»»

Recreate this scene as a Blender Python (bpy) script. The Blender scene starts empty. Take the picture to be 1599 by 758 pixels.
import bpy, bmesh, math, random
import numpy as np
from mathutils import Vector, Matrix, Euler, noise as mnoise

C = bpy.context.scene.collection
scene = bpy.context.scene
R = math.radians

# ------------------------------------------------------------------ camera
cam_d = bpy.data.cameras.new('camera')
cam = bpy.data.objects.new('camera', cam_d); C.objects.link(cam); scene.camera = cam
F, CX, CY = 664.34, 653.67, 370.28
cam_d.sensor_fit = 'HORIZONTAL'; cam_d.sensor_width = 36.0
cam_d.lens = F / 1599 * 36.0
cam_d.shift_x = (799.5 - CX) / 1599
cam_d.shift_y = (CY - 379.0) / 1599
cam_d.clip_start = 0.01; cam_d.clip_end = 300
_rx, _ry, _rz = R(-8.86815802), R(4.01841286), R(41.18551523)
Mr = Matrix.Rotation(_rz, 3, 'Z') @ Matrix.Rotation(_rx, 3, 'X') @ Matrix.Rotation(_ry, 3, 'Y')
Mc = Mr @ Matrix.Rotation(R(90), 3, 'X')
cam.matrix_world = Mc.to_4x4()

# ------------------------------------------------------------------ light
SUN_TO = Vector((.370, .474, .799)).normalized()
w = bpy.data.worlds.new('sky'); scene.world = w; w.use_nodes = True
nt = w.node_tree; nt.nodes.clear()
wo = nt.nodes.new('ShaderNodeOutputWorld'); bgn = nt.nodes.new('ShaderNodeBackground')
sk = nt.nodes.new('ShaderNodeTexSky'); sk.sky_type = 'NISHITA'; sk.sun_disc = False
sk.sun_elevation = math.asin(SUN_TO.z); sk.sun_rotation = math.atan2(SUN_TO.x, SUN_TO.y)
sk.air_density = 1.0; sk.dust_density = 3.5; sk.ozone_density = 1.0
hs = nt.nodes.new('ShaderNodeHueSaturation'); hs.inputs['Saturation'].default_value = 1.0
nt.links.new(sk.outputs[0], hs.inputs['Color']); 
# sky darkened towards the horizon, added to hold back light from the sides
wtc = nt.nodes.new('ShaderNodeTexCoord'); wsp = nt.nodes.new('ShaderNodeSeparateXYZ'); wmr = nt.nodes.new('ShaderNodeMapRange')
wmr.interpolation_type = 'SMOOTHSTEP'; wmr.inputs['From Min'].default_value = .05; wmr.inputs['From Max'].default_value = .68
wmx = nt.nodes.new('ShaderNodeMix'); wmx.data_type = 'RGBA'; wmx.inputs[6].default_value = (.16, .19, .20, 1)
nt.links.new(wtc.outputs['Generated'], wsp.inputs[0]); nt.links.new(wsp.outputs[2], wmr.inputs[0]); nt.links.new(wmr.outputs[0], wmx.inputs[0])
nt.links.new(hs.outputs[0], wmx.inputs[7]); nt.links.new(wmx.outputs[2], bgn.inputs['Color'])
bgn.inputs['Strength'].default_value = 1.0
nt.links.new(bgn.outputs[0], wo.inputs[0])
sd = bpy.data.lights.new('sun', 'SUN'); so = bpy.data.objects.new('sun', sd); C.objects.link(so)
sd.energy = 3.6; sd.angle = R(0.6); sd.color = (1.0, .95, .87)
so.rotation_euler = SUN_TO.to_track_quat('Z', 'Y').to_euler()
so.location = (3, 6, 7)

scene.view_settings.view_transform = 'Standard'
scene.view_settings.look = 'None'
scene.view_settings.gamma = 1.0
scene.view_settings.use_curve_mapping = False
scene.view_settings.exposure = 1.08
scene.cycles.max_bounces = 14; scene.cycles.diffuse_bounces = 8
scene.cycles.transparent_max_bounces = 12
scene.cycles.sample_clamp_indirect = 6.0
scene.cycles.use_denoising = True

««

*INSTRUCTION*
Reproduce only the lines from the top of the material through the one bearing "R = math.radians", each exactly as it stands.

*WRITTEN ANSWER*
Recreate this scene as a Blender Python (bpy) script. The Blender scene starts empty. Take the picture to be 1599 by 758 pixels.
import bpy, bmesh, math, random
import numpy as np
from mathutils import Vector, Matrix, Euler, noise as mnoise

C = bpy.context.scene.collection
scene = bpy.context.scene
R = math.radians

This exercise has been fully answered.